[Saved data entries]
---

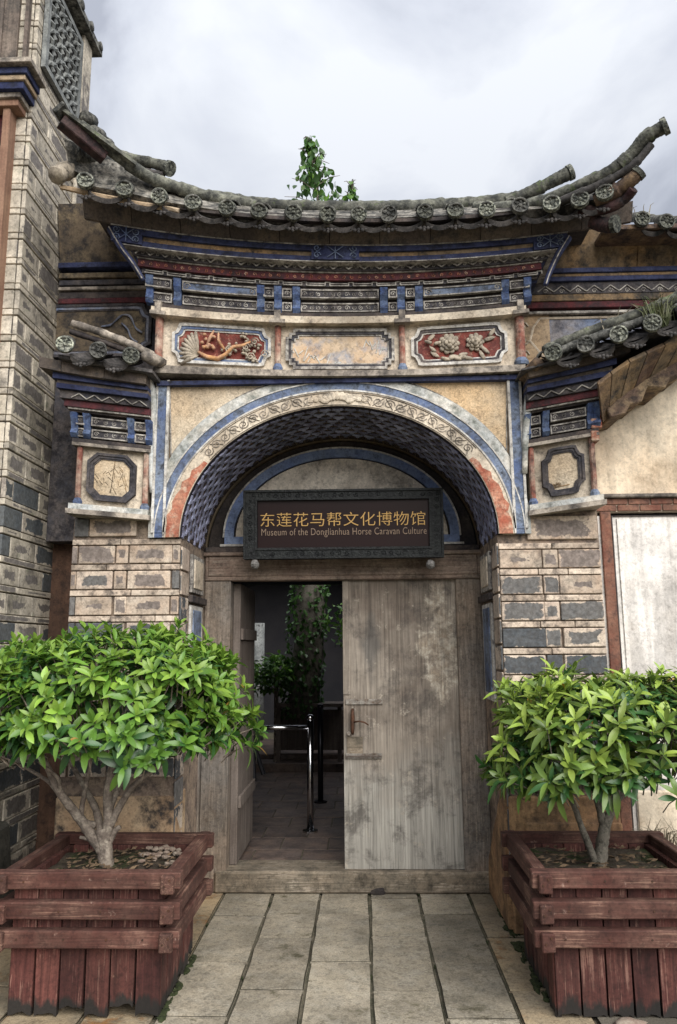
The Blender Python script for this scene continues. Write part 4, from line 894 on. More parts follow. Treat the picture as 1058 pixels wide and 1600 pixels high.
# left hip
branch_ridge([(400, 322, 4.55), (340, 311, 4.5), (285, 296, 4.4), (235, 278, 4.32), (195, 252, 4.24), (160, 222, 4.16), (125, 196, 4.1)], .045, .035, cap=False)
branch_ridge([(230, 262, 4.45), (200, 240, 4.4), (170, 218, 4.36), (150, 205, 4.34)], .05, .045, 'ridge', cap=False) if False else None
a, b, c, d = at(92, 182, 4.02), at(140, 214, 4.1), at(172, 252, 4.16), at(118, 196, 4.04)
mb = MB(); mb.bar(at(96, 188, 4.02), at(165, 246, 4.2), .075, .085); mb.build('hip_beam', M['old_maroon'], roof, bevel=.006)
mb = MB(); mb.bar(at(88, 182, 4.0), at(104, 168, 4.0), .1, .03); mb.build('hip_end_tile', M['tile'], roof, bevel=.006)
mb = MB(); mb.bar(at(96, 178, 4.02), at(210, 262, 4.25), .1, .022); mb.build('hip_cover', M['ridge'], roof)
branch_ridge([(140, 222, 4.72), (175, 238, 4.7), (215, 250, 4.68), (250, 258, 4.66), (264, 263, 4.64)], .03, .042, 'ridge_tail')
branch_ridge([(165, 252, 4.7), (205, 262, 4.68), (245, 272, 4.66), (256, 272, 4.64)], .03, .02, 'ridge_tail', M['tile_dark'], cap=False)
for (a_, b_) in ((134, 184), (147, 207), (160, 222)):
    p = at(a_, b_, 4.85); mb = MB(); mb.tube([p+Vector((0, .12, .06)), p], .05, 12); mb.build('barrel_tile', M['tile'], roof, smooth=True)
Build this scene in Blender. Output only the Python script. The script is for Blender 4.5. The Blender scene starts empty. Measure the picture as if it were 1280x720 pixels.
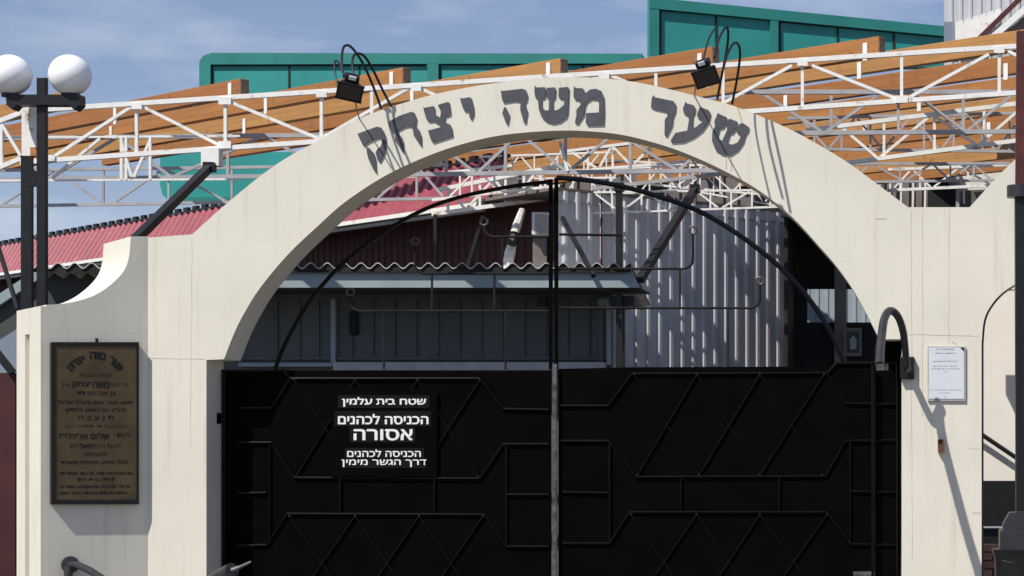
import bpy, bmesh, math, random
from mathutils import Vector, Matrix
random.seed(7)
S = bpy.context.scene
# ------------------------------------------------------------------ camera, sky, sun, exposure
D = 14.118; F = 2400.0; VX, VY = 1127.0, 530.0; CX = (VX-640)/170.0; EYE = 1.6
cam = bpy.data.cameras.new('camera'); cam.sensor_width = 36; cam.lens = 36*F/1280
cam.shift_x = (640-VX)/1280; cam.shift_y = (VY-360)/1280; cam.clip_start = .1; cam.clip_end = 2000
co = bpy.data.objects.new('camera', cam); S.collection.objects.link(co)
co.location = (CX, -D, EYE); co.rotation_euler = (math.radians(90), 0, 0); S.camera = co
SUN = Vector((-.48, -.6, 1.0)).normalized()
w = bpy.data.worlds.new('World'); S.world = w; w.use_nodes = True
nt = w.node_tree; N = nt.nodes; L = nt.links
bg = N['Background']; bg.inputs[1].default_value = .096
sky = N.new('ShaderNodeTexSky'); sky.sky_type = 'NISHITA'; sky.sun_disc = False
sky.sun_elevation = math.asin(SUN.z); sky.sun_rotation = math.atan2(SUN.x, SUN.y)
sky.dust_density = .35; sky.air_density = 1.0; sky.ozone_density = 2.0; sky.altitude = 100
tc = N.new('ShaderNodeTexCoord'); mp = N.new('ShaderNodeMapping'); mp.inputs['Scale'].default_value = (5, 5, 16)
mp.inputs['Location'].default_value = (1.3, .2, .4)
cn = N.new('ShaderNodeTexNoise'); cn.inputs['Scale'].default_value = 1.6; cn.inputs['Detail'].default_value = 7; cn.inputs['Roughness'].default_value = .6
cr = N.new('ShaderNodeValToRGB'); cr.color_ramp.elements[0].position = .47; cr.color_ramp.elements[1].position = .80
cr.color_ramp.elements[1].color = (.6, .6, .6, 1)
mx = N.new('ShaderNodeMixRGB'); mx.inputs[2].default_value = (6.2, 6.9, 8.2, 1)
L.new(tc.outputs['Generated'], mp.inputs[0]); L.new(mp.outputs[0], cn.inputs[0]); L.new(cn.outputs[0], cr.inputs[0])
tint = N.new('ShaderNodeMixRGB'); tint.blend_type = 'MULTIPLY'; tint.inputs[0].default_value = 1
tint.inputs[2].default_value = (1.42, 1.50, 1.86, 1)
gm = N.new('ShaderNodeGamma'); gm.inputs[1].default_value = .62; L.new(sky.outputs[0], gm.inputs[0]); L.new(gm.outputs[0], tint.inputs[1]); L.new(tint.outputs[0], mx.inputs[1])
L.new(cr.outputs[0], mx.inputs[0]); L.new(mx.outputs[0], bg.inputs[0])
sl = bpy.data.lights.new('sun', 'SUN'); sl.energy = 4.6; sl.angle = math.radians(.5); sl.color = (1, .95, .86)
so = bpy.data.objects.new('sun', sl); S.collection.objects.link(so); so.rotation_euler = (-SUN).to_track_quat('-Z', 'Y').to_euler()
so.location = (-8, -10, 20)
S.view_settings.view_transform = 'Standard'; S.view_settings.look = 'None'; S.view_settings.exposure = .16; S.view_settings.gamma = 1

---

REQUIREMENTS |
Transcribe the whole listing, character for character, but not its images.

REPLY |
The Blender Python script for this scene continues. Write part 4, from line 894 on. More parts follow. Treat the picture as 1058 pixels wide and 1600 pixels high.
# left hip
branch_ridge([(400, 322, 4.55), (340, 311, 4.5), (285, 296, 4.4), (235, 278, 4.32), (195, 252, 4.24), (160, 222, 4.16), (125, 196, 4.1)], .045, .035, cap=False)
branch_ridge([(230, 262, 4.45), (200, 240, 4.4), (170, 218, 4.36), (150, 205, 4.34)], .05, .045, 'ridge', cap=False) if False else None
a, b, c, d = at(92, 182, 4.02), at(140, 214, 4.1), at(172, 252, 4.16), at(118, 196, 4.04)
mb = MB(); mb.bar(at(96, 188, 4.02), at(165, 246, 4.2), .075, .085); mb.build('hip_beam', M['old_maroon'], roof, bevel=.006)
mb = MB(); mb.bar(at(88, 182, 4.0), at(104, 168, 4.0), .1, .03); mb.build('hip_end_tile', M['tile'], roof, bevel=.006)
mb = MB(); mb.bar(at(96, 178, 4.02), at(210, 262, 4.25), .1, .022); mb.build('hip_cover', M['ridge'], roof)
branch_ridge([(140, 222, 4.72), (175, 238, 4.7), (215, 250, 4.68), (250, 258, 4.66), (264, 263, 4.64)], .03, .042, 'ridge_tail')
branch_ridge([(165, 252, 4.7), (205, 262, 4.68), (245, 272, 4.66), (256, 272, 4.64)], .03, .02, 'ridge_tail', M['tile_dark'], cap=False)
for (a_, b_) in ((134, 184), (147, 207), (160, 222)):
    p = at(a_, b_, 4.85); mb = MB(); mb.tube([p+Vector((0, .12, .06)), p], .05, 12); mb.build('barrel_tile', M['tile'], roof, smooth=True)
Build this scene in Blender. Output only the Python script. The script is for Blender 4.5. The Blender scene starts empty. Measure the picture as if it were 1280x720 pixels.
import bpy, bmesh, math, random
from mathutils import Vector, Matrix
random.seed(7)
S = bpy.context.scene
# ------------------------------------------------------------------ camera, sky, sun, exposure
D = 14.118; F = 2400.0; VX, VY = 1127.0, 530.0; CX = (VX-640)/170.0; EYE = 1.6
cam = bpy.data.cameras.new('camera'); cam.sensor_width = 36; cam.lens = 36*F/1280
cam.shift_x = (640-VX)/1280; cam.shift_y = (VY-360)/1280; cam.clip_start = .1; cam.clip_end = 2000
co = bpy.data.objects.new('camera', cam); S.collection.objects.link(co)
co.location = (CX, -D, EYE); co.rotation_euler = (math.radians(90), 0, 0); S.camera = co
SUN = Vector((-.48, -.6, 1.0)).normalized()
w = bpy.data.worlds.new('World'); S.world = w; w.use_nodes = True
nt = w.node_tree; N = nt.nodes; L = nt.links
bg = N['Background']; bg.inputs[1].default_value = .096
sky = N.new('ShaderNodeTexSky'); sky.sky_type = 'NISHITA'; sky.sun_disc = False
sky.sun_elevation = math.asin(SUN.z); sky.sun_rotation = math.atan2(SUN.x, SUN.y)
sky.dust_density = .35; sky.air_density = 1.0; sky.ozone_density = 2.0; sky.altitude = 100
tc = N.new('ShaderNodeTexCoord'); mp = N.new('ShaderNodeMapping'); mp.inputs['Scale'].default_value = (5, 5, 16)
mp.inputs['Location'].default_value = (1.3, .2, .4)
cn = N.new('ShaderNodeTexNoise'); cn.inputs['Scale'].default_value = 1.6; cn.inputs['Detail'].default_value = 7; cn.inputs['Roughness'].default_value = .6
cr = N.new('ShaderNodeValToRGB'); cr.color_ramp.elements[0].position = .47; cr.color_ramp.elements[1].position = .80
cr.color_ramp.elements[1].color = (.6, .6, .6, 1)
mx = N.new('ShaderNodeMixRGB'); mx.inputs[2].default_value = (6.2, 6.9, 8.2, 1)
L.new(tc.outputs['Generated'], mp.inputs[0]); L.new(mp.outputs[0], cn.inputs[0]); L.new(cn.outputs[0], cr.inputs[0])
tint = N.new('ShaderNodeMixRGB'); tint.blend_type = 'MULTIPLY'; tint.inputs[0].default_value = 1
tint.inputs[2].default_value = (1.42, 1.50, 1.86, 1)
gm = N.new('ShaderNodeGamma'); gm.inputs[1].default_value = .62; L.new(sky.outputs[0], gm.inputs[0]); L.new(gm.outputs[0], tint.inputs[1]); L.new(tint.outputs[0], mx.inputs[1])
L.new(cr.outputs[0], mx.inputs[0]); L.new(mx.outputs[0], bg.inputs[0])
sl = bpy.data.lights.new('sun', 'SUN'); sl.energy = 4.6; sl.angle = math.radians(.5); sl.color = (1, .95, .86)
so = bpy.data.objects.new('sun', sl); S.collection.objects.link(so); so.rotation_euler = (-SUN).to_track_quat('-Z', 'Y').to_euler()
so.location = (-8, -10, 20)
S.view_settings.view_transform = 'Standard'; S.view_settings.look = 'None'; S.view_settings.exposure = .16; S.view_settings.gamma = 1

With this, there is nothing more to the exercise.